Tuesday morning we cast off again, making a side trip to Devil's Den State Park. As we were driving down the access road to the park, a roadrunner came running up onto a log and on up to the top of a branch sticking up. It posed there for a moment as we roared by. At last, a roadrunner - in Arkansas?

Tuesday evening, after the three hundred mile trip across Arkansas, we pulled up in front of Mum Mum's house. Olen came running out to help us get electricity and water to the RV and get 'er leveled up. "Didn't we just see you in Texas?" my dad asked. Yes, we did. Hmmmm.

We visited with Mum Mum, had dinner at the Golden Corral (Where Carmen had worked as a "Steerette" in her youth) and went to visit Evil Sister Tammie and her daughter Nikki at their house nestled in the woods a few miles away. Nikki did a fancy dance routine for us in her cowboy boots. Back at Mum Mum's Carmen and I had a shower and a real bed to sleep in before the push for home.

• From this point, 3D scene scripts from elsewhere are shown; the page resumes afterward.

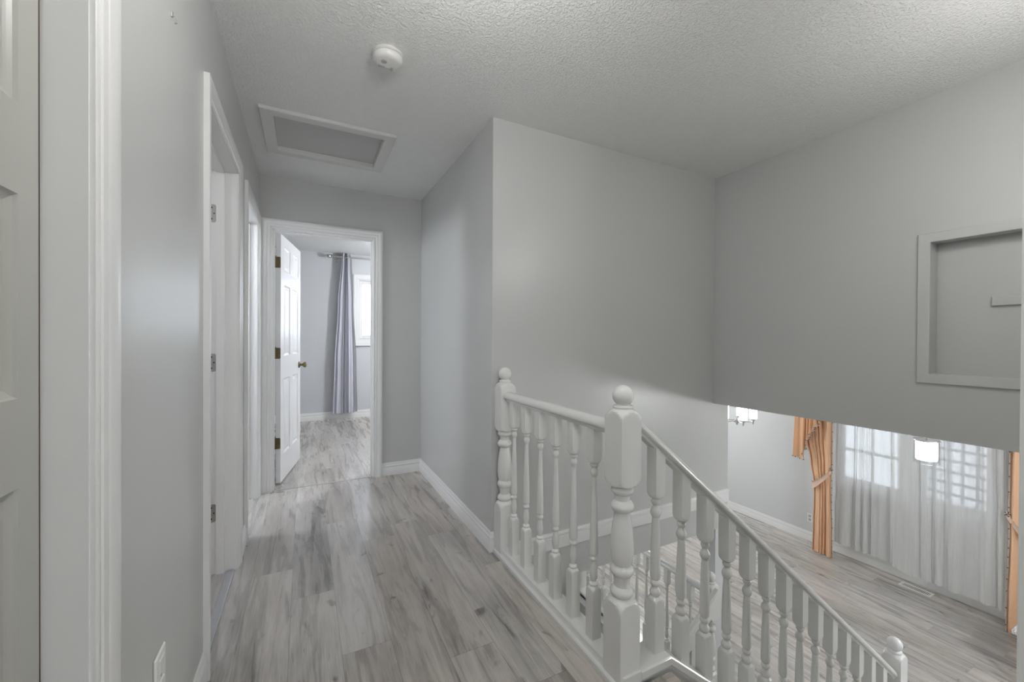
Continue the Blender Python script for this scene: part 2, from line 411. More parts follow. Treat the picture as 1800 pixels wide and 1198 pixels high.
def baseboard(mb, path, side=1, z0=0, prof=BASE, scale=1.0):
    """path: xy polyline; boards project to the given side (1: left of the travel direction)"""
    n = len(path); rs = []
    nor = []
    for i in range(n - 1):
        dx, dy = path[i + 1][0] - path[i][0], path[i + 1][1] - path[i][1]; l = math.hypot(dx, dy)
        nor.append((-dy / l * side, dx / l * side))
    for i in range(n):
        if i == 0: m = nor[0]
        elif i == n - 1: m = nor[-1]
        else:
            a, b = nor[i - 1], nor[i]; d = 1 + a[0] * b[0] + a[1] * b[1]; m = ((a[0] + b[0]) / d, (a[1] + b[1]) / d)
        rs.append([(path[i][0] + m[0] * t, path[i][1] + m[1] * t, z0 + z * scale) for t, z in prof])
    return mb.rings(rs)

# ------------------------------------------------------------------ key dimensions
XL, XR = -.31, .939       # hall side walls
YA, YB = 3.638, 2.078     # hall end wall, stairwell back wall
XC = 2.817                # stairwell right wall (bulkhead)
H = 2.44
ZL = -1.60                # lower living floor
XW = 6.30                 # living window wall
ZB = .708                 # bulkhead bottom
YN = .189                 # near stairwell wall
LC = .86                  # living ceiling
BY = 6.50                 # bedroom far wall
DT = 2.04                 # door openings top

# ------------------------------------------------------------------ floors and ceilings
f = MB()
f.box(-.43, XR + .006, -2.3, YA + .01, -.26, 0)
f.box(XR + .006, 1.155, YN, 1.034, -.26, 0)
f.box(XR - .05, 1.04, 1.034, YB, -.26, -.002)
struct(f, 'floor', M['floor'])
f = MB(); f.box(-2.4, 2.6, YA + .01, BY + .1, -.26, 0.0)
struct(f, 'floor', M['floor'])
f = MB(); f.box(-2.6, -.425, 1.4, 2.62, -.26, -.004); struct(f, 'floor', M['tile'])
f = MB(); f.box(-2.6, -.425, 2.62, YA + .01, -.26, 0); struct(f, 'floor', M['floor'])
f = MB(); f.box(2.70, XW + .1, -1.3, 6.1, ZL - .25, ZL); f.box(.8, 2.70, -1.3, 1.10, ZL - .25, ZL); f.box(.8, 2.70, 3.72, 6.1, ZL - .25, ZL)
struct(f, 'floor', M['floor'])
f = MB(); f.box(.7, 2.9, .9, 3.9, -3.1, -2.9); struct(f, 'floor', M['floor'])
c = MB(); wallbox(c, 'z', H, H + .15, -2.7, 3.1, -2.4, BY + .2, holes=((-.162, .442, 2.60, 3.072),)); struct(c, 'ceiling', M['ceiling'])
c = MB(); c.box(3.0, XW + .1, -1.4, 6.2, LC, LC + .15); struct(c, 'ceiling', M['ceiling'])
c = MB(); c.box(XR, 3.0, YB + .12, 6.1, -.28, -.262); struct(c, 'ceiling', M['ceiling'])

# ------------------------------------------------------------------ upstairs walls
D1 = (.20, .895); D2 = (1.80, 2.505); D3 = (2.875, 3.545)
w = MB(); wallbox(w, 'x', -.43, XL, -2.3, YA + .12, 0, H, holes=((*D1, 0, DT), (*D2, 0, DT), (*D3, 0, DT)))
struct(w, 'wall_left', M['wall'])
ED = (-.222, .527)
w = MB(); wallbox(w, 'y', YA, YA + .12, XL, 3.0, 0, H, holes=((*ED, 0, DT),)); struct(w, 'wall_end', M['wall'])
w = MB()                                             # hall right wall return + stairwell back wall as one L
wallbox(w, 'y', YB, YB + .12, XR, 3.0, -.28, H); w.box(XR, XR + .12, YB + .12, YA, 0, H)
struct(w, 'wall_back', M['wall'])
NI = (.10, .862, 1.03, 1.70)                         # niche opening
w = MB(); wallbox(w, 'x', XC, 3.0, -1.3, YB, ZB, H, holes=(NI,)); w.box(2.905, 2.999, NI[0] - .03, NI[1] + .03, NI[2] - .03, NI[3] + .03)
struct(w, 'wall_right', M['wall'])
w = MB(); w.box(XR, XC, .05, YN, -1.6, H); w.box(XR, XR + .12, -2.3, .05, 0, H); struct(w, 'wall_near', M['wall'])
w = MB(); wallbox(w, 'y', -2.42, -2.3, -.43, XR + .12, 0, H, holes=((0.0, .65, 1.0, 1.9),)); struct(w, 'wall_rear', M['wall'])  # opening added behind the camera for soft frontal fill
w = MB(); w.box(2.86, 3.0, YB, YB + .12, ZL, -.28); struct(w, 'wall_pillar', M['wall_living'])
w = MB(); w.box(2.88, 3.0, YB + .12, 6.1, -.28, 1.0); struct(w, 'wall_upper_living', M['wall_living'])
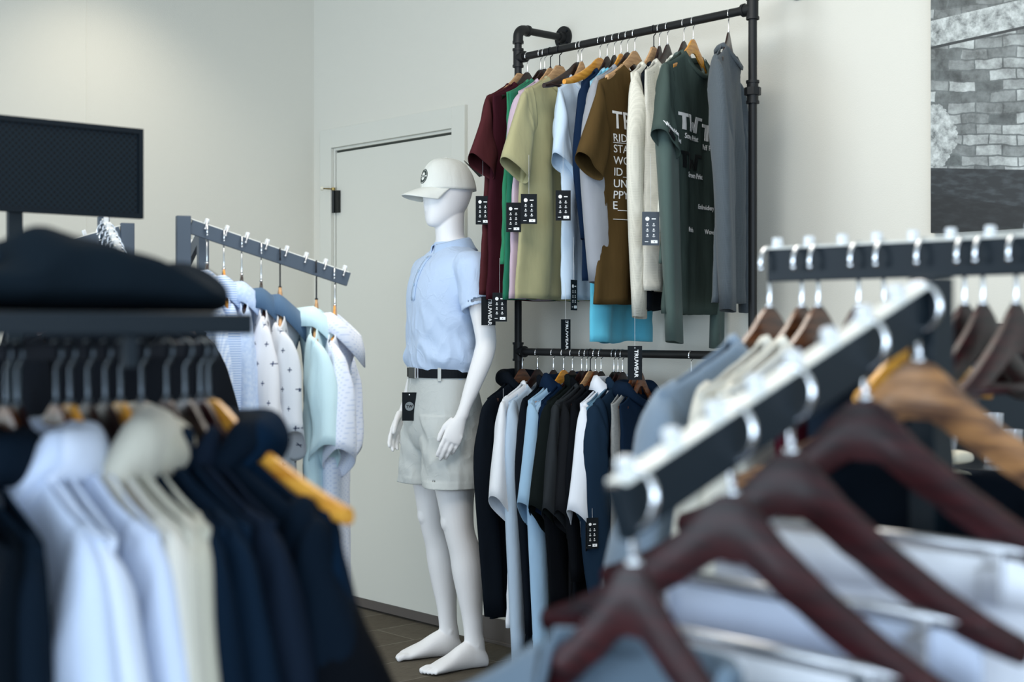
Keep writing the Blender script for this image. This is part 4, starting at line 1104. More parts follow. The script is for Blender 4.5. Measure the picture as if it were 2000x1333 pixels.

Of course, the push for home included one more stop. There was a CCC park in southern Alabama, Frank Jackson State Park, that the parents wanted to check out. My dad's brother Bob had worked for the Civilian Conservation Corps during the Depression, and my dad has a soft spot for CCC parks. And it was a very nice park and very nice campground. The big thing I remember was on the way there, on Interstate 65 south of Montgomery, the truck in front of us had one of his tires disintegrate, shooting rubber projectiles all over the front of The Last Of The Classic Cs.

I don't remember anything about the trip from Jackson State Park to St. Cloud, other than our last dinner in a rest area east of Tallahassee, for which I drained the macaroni and the lid came off the pasta pot and dumped macaroni into the RV sink. I believe we pulled in late on Friday night, reacquainted ourselves with our kitties Harvie and Ms. Mouse, and went to bed in our own bed.

On Saturday morning we washed down the Leprechaun, had a last lunch together, and my parents drove away to Titusville to trade the RV for their car, and went home.